Data supplied →
------------------------------
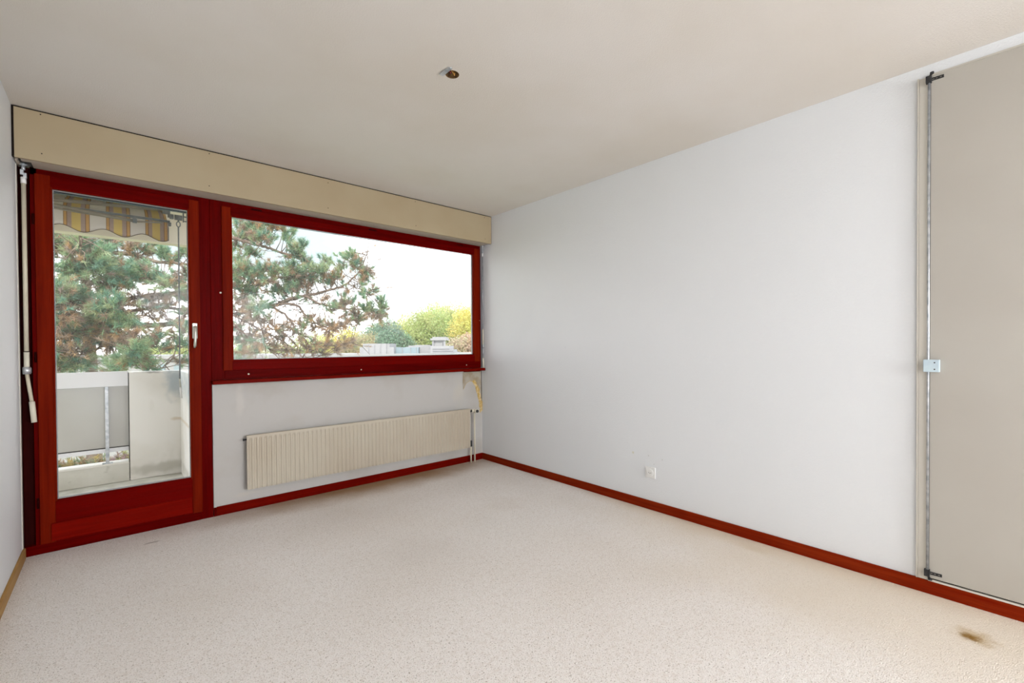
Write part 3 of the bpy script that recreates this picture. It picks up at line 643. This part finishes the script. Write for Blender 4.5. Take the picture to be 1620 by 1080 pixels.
------------------------------
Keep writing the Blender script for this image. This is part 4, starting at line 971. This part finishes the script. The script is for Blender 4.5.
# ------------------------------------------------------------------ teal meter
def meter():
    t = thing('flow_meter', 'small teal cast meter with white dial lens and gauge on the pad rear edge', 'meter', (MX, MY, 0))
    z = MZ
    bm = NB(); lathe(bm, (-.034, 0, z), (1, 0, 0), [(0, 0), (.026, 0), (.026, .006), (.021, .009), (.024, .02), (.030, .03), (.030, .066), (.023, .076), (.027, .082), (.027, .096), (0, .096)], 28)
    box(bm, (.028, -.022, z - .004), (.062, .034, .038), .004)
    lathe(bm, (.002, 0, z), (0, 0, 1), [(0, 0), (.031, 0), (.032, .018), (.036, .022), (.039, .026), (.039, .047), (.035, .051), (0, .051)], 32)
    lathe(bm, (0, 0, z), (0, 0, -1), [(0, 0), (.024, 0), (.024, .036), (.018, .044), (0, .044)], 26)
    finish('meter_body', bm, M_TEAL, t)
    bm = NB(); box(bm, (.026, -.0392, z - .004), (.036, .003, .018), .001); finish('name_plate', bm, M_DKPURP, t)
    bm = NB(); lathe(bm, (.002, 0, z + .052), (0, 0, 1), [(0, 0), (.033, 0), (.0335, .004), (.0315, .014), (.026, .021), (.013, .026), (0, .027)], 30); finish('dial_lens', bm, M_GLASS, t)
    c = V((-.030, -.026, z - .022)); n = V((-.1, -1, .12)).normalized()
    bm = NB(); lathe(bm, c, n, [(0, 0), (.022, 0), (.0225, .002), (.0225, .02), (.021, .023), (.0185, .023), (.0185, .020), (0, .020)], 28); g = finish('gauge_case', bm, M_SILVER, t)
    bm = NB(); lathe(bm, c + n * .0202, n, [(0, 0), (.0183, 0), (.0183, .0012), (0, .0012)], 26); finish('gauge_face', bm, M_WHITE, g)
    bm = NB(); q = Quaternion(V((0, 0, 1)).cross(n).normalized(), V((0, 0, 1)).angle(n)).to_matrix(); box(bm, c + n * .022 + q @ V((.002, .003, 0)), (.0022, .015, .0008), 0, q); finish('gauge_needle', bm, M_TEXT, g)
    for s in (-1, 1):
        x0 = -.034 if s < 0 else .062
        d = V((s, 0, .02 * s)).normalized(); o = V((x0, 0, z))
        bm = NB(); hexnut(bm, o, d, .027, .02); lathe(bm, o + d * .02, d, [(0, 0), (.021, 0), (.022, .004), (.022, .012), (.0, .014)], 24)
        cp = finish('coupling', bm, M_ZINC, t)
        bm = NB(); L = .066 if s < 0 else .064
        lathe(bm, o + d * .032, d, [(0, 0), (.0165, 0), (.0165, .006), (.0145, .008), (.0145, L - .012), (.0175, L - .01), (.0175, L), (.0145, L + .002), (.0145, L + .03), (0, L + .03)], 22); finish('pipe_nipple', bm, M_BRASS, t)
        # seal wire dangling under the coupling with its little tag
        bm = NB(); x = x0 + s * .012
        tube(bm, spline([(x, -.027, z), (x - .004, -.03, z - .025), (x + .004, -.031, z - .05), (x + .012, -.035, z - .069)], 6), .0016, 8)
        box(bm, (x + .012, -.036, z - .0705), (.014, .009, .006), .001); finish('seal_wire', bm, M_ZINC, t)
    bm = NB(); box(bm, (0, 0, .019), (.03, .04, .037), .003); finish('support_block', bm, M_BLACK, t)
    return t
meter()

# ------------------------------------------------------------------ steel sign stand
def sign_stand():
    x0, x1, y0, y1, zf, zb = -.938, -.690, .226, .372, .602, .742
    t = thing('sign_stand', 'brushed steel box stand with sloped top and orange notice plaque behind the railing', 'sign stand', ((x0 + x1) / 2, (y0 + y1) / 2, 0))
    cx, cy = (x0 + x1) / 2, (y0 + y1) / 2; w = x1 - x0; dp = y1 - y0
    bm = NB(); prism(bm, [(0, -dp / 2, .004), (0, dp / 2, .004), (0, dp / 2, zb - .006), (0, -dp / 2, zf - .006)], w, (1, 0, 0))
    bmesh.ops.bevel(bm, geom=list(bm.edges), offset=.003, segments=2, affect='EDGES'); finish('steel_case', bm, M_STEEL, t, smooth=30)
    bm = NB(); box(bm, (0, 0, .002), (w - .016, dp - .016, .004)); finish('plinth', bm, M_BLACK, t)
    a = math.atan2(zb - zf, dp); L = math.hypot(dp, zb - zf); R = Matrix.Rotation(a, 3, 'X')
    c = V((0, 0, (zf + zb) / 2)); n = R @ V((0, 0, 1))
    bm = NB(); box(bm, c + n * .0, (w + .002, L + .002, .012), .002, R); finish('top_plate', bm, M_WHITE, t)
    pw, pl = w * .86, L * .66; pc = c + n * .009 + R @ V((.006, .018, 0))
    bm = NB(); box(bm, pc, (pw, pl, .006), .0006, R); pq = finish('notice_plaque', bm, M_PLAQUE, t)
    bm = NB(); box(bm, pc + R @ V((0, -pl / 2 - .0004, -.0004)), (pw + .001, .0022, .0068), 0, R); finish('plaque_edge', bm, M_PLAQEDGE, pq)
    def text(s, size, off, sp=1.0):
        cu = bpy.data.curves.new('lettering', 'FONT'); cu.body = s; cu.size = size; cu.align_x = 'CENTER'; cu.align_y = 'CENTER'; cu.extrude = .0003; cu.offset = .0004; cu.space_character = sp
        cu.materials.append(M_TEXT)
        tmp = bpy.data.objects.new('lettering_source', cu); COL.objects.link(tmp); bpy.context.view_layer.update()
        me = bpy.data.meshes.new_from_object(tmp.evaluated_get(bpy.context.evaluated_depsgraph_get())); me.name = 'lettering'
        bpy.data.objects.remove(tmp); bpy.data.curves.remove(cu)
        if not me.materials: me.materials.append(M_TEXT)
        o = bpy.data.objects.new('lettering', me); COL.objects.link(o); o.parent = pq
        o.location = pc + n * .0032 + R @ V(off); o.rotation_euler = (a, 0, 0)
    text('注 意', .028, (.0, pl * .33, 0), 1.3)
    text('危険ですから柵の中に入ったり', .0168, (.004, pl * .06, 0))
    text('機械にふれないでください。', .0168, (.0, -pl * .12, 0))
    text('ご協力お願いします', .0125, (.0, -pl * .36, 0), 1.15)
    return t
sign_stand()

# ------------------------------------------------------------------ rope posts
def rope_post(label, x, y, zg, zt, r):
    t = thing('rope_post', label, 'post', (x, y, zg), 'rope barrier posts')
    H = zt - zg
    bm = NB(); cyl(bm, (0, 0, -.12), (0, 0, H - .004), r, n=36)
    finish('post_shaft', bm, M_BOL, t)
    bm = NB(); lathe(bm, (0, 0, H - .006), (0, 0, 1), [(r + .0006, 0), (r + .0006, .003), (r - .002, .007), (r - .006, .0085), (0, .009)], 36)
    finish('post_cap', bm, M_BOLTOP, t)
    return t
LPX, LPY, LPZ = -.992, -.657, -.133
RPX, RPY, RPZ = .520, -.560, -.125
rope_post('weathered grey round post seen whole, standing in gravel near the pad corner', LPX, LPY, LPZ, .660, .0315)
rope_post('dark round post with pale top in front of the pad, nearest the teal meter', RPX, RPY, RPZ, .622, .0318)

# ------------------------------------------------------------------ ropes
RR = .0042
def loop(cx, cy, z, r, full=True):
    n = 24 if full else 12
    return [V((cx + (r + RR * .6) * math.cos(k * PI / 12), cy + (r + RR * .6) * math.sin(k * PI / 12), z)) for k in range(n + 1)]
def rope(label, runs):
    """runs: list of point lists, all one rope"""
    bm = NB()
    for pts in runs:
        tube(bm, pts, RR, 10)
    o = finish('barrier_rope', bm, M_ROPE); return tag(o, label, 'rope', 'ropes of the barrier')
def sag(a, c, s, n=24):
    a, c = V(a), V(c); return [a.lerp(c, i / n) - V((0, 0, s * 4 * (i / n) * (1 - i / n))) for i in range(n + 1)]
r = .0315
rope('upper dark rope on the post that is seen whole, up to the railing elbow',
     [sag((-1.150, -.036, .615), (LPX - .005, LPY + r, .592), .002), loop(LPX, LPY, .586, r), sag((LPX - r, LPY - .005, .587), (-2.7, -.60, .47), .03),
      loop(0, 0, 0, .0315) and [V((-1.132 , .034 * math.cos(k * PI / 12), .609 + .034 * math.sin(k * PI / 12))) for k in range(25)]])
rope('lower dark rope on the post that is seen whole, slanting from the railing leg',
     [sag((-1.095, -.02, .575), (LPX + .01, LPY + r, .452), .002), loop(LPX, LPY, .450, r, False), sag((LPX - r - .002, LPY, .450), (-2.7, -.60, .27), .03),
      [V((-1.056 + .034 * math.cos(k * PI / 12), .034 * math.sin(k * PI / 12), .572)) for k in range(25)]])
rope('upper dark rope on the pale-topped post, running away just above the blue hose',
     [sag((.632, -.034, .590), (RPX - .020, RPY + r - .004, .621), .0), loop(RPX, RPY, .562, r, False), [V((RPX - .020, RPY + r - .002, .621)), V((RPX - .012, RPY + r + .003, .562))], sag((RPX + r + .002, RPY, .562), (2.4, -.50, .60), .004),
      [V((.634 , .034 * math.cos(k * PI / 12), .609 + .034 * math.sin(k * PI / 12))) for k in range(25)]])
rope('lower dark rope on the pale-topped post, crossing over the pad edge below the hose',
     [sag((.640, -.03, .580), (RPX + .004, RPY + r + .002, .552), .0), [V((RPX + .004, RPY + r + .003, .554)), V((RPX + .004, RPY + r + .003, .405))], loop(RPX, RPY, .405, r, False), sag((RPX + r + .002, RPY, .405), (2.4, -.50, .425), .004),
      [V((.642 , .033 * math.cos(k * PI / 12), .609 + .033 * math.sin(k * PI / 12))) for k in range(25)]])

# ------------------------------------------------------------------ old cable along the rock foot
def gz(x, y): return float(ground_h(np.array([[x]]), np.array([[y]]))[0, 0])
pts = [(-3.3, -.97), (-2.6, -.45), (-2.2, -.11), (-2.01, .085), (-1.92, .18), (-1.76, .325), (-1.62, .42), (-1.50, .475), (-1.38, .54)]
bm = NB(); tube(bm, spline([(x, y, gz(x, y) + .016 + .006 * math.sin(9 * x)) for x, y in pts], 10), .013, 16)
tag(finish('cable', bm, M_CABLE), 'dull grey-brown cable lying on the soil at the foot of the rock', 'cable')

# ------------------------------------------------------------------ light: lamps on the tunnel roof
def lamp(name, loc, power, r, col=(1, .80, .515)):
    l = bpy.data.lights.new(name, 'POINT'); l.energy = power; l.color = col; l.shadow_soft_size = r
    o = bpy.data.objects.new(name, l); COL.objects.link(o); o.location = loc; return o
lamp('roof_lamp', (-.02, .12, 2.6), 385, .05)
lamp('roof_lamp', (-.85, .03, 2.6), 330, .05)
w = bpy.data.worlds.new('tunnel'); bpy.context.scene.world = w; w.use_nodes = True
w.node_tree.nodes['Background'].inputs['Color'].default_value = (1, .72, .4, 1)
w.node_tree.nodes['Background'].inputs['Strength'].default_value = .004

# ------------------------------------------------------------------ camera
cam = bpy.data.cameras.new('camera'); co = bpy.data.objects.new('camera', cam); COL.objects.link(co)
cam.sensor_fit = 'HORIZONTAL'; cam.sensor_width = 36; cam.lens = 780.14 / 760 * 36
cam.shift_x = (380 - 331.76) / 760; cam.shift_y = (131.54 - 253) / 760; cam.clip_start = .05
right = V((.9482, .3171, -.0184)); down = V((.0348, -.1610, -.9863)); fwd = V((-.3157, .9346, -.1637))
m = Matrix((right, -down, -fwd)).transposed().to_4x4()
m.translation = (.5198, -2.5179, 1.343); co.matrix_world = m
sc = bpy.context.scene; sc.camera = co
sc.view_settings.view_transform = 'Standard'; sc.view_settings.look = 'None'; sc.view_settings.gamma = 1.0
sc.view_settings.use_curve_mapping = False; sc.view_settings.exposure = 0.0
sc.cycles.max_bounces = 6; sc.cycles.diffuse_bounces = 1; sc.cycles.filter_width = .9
------------------------------
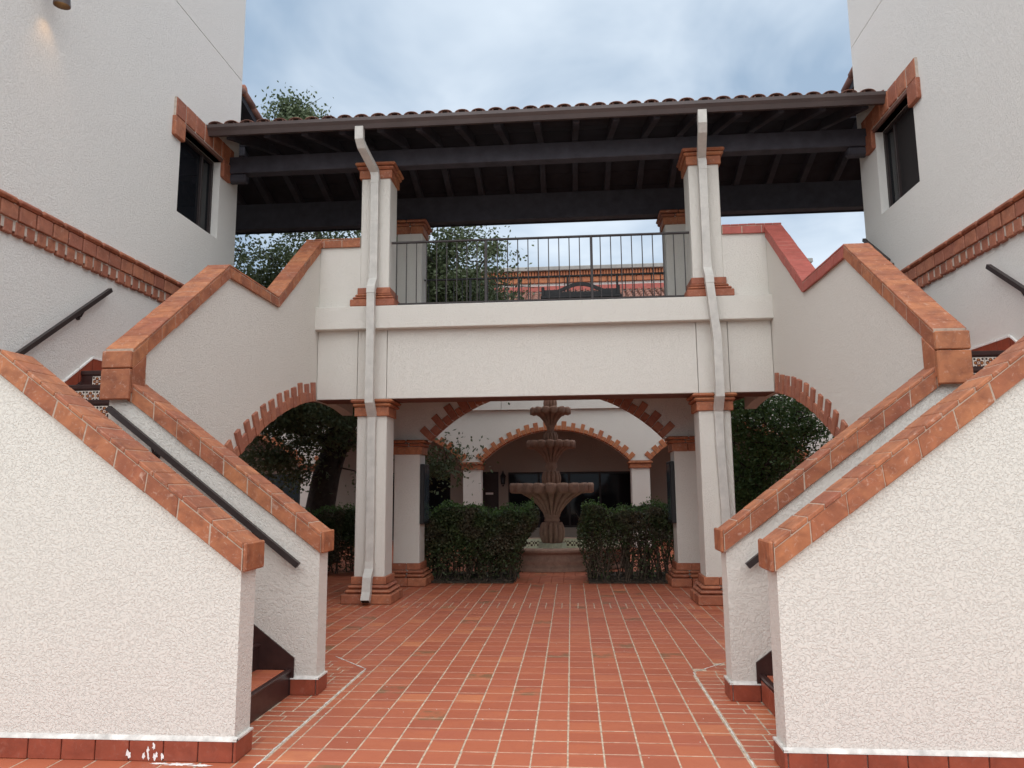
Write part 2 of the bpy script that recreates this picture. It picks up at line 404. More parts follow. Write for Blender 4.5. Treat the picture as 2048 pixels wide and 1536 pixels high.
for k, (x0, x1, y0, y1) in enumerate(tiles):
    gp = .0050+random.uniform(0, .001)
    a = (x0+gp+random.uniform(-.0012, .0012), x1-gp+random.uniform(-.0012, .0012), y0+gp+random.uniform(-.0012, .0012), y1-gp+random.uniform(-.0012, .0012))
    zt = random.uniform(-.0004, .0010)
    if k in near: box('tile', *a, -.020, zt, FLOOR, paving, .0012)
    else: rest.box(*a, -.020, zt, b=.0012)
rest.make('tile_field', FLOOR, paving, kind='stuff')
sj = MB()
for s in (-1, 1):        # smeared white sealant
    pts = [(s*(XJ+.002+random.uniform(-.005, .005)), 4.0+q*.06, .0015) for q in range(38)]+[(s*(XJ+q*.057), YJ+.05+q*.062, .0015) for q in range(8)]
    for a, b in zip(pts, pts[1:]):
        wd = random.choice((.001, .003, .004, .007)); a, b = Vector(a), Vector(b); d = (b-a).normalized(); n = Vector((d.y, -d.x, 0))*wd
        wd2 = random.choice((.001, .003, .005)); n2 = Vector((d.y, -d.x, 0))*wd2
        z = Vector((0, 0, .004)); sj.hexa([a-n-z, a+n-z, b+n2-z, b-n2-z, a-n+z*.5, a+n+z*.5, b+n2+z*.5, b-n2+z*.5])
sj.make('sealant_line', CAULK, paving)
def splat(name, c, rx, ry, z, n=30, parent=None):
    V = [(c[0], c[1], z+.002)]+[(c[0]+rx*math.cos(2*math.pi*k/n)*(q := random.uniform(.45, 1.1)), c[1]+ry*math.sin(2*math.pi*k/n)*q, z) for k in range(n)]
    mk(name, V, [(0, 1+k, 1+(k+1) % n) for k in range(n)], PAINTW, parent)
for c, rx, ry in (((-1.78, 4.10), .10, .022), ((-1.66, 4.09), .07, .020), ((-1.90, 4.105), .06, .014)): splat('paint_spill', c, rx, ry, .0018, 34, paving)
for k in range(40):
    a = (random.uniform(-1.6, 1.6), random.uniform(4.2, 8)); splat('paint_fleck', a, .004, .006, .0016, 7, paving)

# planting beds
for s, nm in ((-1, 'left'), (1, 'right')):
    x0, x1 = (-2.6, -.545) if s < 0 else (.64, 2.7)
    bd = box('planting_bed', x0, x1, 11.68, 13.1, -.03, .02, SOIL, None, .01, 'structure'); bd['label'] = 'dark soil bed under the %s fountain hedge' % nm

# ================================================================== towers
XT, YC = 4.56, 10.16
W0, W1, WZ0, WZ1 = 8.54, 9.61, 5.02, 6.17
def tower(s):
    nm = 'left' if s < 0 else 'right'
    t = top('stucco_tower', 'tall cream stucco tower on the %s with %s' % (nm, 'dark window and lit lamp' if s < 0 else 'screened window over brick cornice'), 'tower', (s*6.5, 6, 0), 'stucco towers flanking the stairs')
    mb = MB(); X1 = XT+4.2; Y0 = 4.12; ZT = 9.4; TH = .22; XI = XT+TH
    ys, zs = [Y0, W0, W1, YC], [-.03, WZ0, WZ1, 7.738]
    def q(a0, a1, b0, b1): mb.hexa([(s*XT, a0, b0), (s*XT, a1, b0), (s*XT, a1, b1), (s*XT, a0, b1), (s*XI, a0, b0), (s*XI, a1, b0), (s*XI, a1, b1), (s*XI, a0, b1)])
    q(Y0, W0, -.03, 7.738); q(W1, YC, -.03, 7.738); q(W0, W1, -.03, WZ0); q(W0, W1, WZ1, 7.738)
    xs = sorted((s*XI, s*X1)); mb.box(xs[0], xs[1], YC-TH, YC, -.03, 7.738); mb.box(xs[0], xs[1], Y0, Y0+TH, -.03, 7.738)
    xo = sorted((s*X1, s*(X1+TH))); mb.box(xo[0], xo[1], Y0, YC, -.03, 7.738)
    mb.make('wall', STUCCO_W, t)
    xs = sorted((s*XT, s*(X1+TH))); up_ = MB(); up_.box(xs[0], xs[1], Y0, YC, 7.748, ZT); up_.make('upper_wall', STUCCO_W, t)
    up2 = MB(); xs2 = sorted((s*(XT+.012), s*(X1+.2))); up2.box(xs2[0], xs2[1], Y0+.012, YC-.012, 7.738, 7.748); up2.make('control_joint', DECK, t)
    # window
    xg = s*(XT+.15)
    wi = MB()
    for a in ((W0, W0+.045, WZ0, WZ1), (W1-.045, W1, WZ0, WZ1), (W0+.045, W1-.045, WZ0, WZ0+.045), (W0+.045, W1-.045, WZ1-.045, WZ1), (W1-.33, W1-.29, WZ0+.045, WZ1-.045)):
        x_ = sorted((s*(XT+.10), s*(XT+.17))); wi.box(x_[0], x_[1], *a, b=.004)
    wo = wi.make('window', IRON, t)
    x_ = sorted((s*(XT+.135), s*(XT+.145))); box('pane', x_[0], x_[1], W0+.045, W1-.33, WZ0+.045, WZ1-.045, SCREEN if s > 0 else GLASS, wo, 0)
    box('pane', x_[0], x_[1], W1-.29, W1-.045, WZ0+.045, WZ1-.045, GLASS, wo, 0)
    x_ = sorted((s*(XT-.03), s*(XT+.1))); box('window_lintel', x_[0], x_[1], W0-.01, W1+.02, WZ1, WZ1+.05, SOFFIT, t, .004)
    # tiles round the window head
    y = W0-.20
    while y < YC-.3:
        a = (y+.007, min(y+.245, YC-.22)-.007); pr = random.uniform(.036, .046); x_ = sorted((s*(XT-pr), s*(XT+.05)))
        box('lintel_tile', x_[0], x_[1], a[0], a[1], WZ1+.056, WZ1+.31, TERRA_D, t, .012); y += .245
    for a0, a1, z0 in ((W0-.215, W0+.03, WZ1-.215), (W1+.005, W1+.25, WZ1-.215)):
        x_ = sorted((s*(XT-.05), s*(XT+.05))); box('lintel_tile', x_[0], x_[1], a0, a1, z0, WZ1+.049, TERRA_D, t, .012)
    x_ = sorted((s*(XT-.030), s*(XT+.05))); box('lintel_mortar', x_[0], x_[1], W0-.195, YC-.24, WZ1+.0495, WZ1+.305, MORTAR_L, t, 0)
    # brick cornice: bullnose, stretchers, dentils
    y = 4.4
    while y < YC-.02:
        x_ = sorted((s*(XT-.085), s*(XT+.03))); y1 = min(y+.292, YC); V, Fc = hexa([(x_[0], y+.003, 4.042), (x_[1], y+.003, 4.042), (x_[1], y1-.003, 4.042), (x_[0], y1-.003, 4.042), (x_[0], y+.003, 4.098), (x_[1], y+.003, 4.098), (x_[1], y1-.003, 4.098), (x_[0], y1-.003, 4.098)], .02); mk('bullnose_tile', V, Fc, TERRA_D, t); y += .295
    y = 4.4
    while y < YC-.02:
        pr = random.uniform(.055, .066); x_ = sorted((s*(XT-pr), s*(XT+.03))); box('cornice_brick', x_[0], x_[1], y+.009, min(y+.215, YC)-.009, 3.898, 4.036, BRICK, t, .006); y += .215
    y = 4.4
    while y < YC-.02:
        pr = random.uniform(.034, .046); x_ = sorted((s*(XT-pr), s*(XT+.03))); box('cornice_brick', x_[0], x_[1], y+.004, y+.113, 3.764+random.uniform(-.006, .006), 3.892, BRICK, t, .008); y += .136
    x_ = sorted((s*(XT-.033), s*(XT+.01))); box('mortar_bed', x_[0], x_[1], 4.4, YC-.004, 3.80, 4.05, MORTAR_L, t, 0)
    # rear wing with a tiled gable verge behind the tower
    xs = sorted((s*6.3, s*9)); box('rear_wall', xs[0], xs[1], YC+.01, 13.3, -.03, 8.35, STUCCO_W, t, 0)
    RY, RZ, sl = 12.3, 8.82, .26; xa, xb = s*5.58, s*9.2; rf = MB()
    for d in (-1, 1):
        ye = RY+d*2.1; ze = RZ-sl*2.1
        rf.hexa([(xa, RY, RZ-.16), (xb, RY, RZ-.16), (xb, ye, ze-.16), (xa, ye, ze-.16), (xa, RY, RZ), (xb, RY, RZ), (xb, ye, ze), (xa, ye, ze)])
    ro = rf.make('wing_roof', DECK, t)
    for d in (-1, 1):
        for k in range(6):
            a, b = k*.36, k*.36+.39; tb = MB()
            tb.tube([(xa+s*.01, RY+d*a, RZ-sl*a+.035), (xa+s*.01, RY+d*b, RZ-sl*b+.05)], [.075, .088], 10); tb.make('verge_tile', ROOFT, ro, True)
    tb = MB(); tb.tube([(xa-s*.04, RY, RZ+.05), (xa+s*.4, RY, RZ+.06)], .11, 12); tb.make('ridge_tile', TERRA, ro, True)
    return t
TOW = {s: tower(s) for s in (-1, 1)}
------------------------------
Problem description → Reproduce each line holding the word "picture".

Result of this task →
Write part 3 of the bpy script that recreates this picture. It picks up at line 643. This part finishes the script. Write for Blender 4.5. Take the picture to be 1620 by 1080 pixels.
Write part 2 of the bpy script that recreates this picture. It picks up at line 404. More parts follow. Write for Blender 4.5. Treat the picture as 2048 pixels wide and 1536 pixels high.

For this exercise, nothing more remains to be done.